KT News:
Human rights activists in north Kurdistan spoke out yesterday against the official parliamentary report into the Roboski massacre, arguing that it is a cover-up and that an honest accounting of the state’s killing of 34 unarmed, mostly teenage smugglers should be integral to the peace process.
Bianet quotes Mazlumder (Organization of Human Rights and Solidarity for Oppressed People ) Chair Ahmet Faruk Ünsal as condemning: “The [Turkish] state’s approach not to decommission or prosecute any person or institution responsible for the air strikes, as well as its ordering Uludere villagers to pay fines [for smuggling] and efforts to silence those who want to raise their voices with fear of force and prosecution …”

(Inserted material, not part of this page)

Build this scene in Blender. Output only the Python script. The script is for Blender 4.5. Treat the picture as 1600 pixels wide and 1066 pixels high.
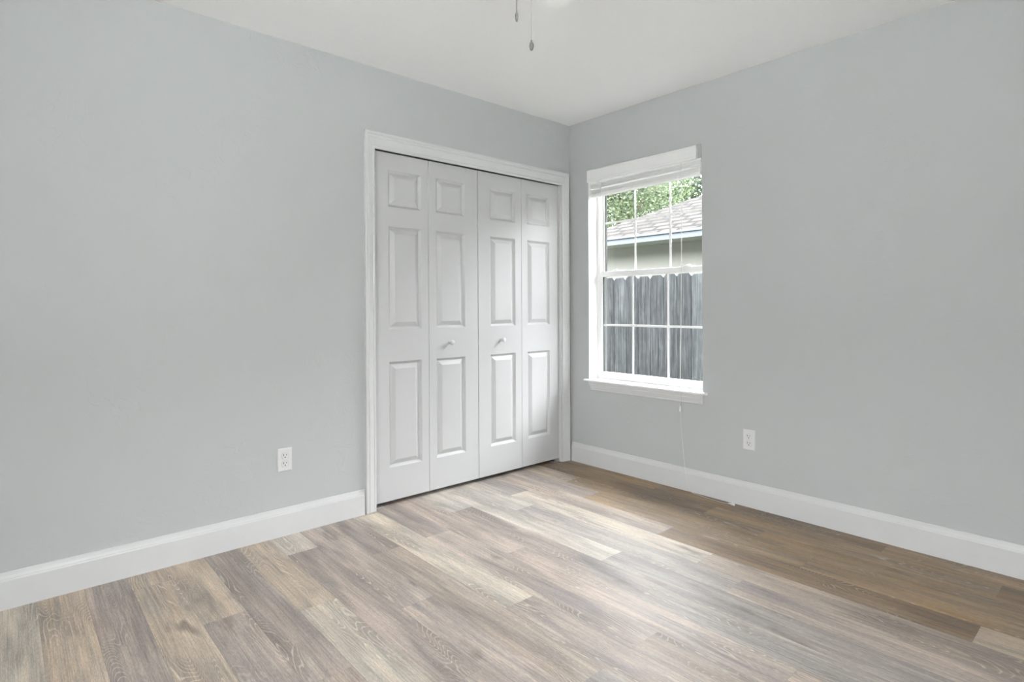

Ünsal called on the Turkish parliamentary human rights commission to contest the report into the deadly December 2011 air strikes. Furthermore, Özgür-Der Association Diyarbakır Chief Representative Serdar Bülent Yılmaz also argued that the report was mainly designed to exonerate the Turkish state.
“In the days that we are discussing the end of armed clashes between Turkish Army and PKK, we would like to remind once more that a true reconciliation must happen through Roboski”, he said. “In a peace environment, a report that has been anticipated to enhance the process actually contains lots of controversial findings. The report concludes that no evidence proves the Uludere incident (took place) on purpose. This is, in a way, obscuring the reality.”